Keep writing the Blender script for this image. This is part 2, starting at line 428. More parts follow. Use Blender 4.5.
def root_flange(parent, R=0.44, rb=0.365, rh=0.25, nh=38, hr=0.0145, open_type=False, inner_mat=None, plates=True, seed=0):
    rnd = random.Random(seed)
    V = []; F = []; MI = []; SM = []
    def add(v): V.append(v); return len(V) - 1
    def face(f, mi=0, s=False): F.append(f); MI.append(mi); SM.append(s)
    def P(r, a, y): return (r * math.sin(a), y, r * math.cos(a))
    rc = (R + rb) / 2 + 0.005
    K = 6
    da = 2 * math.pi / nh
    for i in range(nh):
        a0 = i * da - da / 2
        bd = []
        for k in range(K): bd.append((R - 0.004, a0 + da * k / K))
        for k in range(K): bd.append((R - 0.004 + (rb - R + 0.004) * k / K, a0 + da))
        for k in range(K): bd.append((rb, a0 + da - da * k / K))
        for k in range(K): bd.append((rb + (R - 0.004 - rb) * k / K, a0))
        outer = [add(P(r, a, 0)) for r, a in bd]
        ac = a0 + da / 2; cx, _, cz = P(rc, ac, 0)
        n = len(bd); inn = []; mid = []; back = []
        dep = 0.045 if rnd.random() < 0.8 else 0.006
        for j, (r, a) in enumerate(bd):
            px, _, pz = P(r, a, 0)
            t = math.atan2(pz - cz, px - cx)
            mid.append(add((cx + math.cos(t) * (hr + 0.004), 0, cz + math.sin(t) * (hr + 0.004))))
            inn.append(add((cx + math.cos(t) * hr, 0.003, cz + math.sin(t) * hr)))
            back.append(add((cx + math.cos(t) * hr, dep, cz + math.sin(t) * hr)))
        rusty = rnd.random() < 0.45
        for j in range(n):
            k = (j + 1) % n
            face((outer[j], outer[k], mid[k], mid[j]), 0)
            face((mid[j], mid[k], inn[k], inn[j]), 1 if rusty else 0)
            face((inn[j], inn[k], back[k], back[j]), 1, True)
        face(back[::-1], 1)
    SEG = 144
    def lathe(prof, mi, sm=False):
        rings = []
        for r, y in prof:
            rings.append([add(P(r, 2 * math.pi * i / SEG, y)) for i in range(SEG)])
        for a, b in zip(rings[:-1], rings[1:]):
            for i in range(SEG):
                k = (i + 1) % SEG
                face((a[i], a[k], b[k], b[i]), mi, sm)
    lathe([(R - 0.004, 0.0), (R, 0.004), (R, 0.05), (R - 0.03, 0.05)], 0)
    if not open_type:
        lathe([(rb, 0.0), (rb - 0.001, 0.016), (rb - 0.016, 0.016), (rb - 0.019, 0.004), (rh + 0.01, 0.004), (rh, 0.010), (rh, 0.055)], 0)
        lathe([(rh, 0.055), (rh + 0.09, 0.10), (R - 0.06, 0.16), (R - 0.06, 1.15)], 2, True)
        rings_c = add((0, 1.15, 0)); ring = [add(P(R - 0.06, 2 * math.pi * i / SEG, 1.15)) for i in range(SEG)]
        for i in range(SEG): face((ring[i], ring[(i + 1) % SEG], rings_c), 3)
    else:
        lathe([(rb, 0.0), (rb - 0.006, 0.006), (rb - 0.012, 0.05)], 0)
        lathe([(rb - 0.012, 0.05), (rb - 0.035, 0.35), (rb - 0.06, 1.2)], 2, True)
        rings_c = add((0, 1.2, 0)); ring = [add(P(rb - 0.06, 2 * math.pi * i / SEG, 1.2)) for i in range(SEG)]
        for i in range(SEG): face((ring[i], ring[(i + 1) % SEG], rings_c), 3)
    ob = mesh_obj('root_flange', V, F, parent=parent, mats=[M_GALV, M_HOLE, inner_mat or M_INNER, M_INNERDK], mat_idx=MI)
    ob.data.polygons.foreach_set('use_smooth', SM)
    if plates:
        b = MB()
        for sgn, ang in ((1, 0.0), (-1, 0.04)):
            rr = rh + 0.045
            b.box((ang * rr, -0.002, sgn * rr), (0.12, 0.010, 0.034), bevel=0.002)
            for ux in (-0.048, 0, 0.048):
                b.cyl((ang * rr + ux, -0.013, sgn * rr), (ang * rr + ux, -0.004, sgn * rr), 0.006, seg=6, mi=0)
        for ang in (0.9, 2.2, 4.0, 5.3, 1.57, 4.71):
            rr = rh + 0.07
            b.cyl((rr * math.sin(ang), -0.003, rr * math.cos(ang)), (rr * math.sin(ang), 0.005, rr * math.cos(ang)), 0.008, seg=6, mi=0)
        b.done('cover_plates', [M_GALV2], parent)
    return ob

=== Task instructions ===
From the data above, gather every line that includes the word "lathe".

=== Answer to this task ===
    def lathe(prof, mi, sm=False):
    lathe([(R - 0.004, 0.0), (R, 0.004), (R, 0.05), (R - 0.03, 0.05)], 0)
        lathe([(rb, 0.0), (rb - 0.001, 0.016), (rb - 0.016, 0.016), (rb - 0.019, 0.004), (rh + 0.01, 0.004), (rh, 0.010), (rh, 0.055)], 0)
        lathe([(rh, 0.055), (rh + 0.09, 0.10), (R - 0.06, 0.16), (R - 0.06, 1.15)], 2, True)
        lathe([(rb, 0.0), (rb - 0.006, 0.006), (rb - 0.012, 0.05)], 0)
        lathe([(rb - 0.012, 0.05), (rb - 0.035, 0.35), (rb - 0.06, 1.2)], 2, True)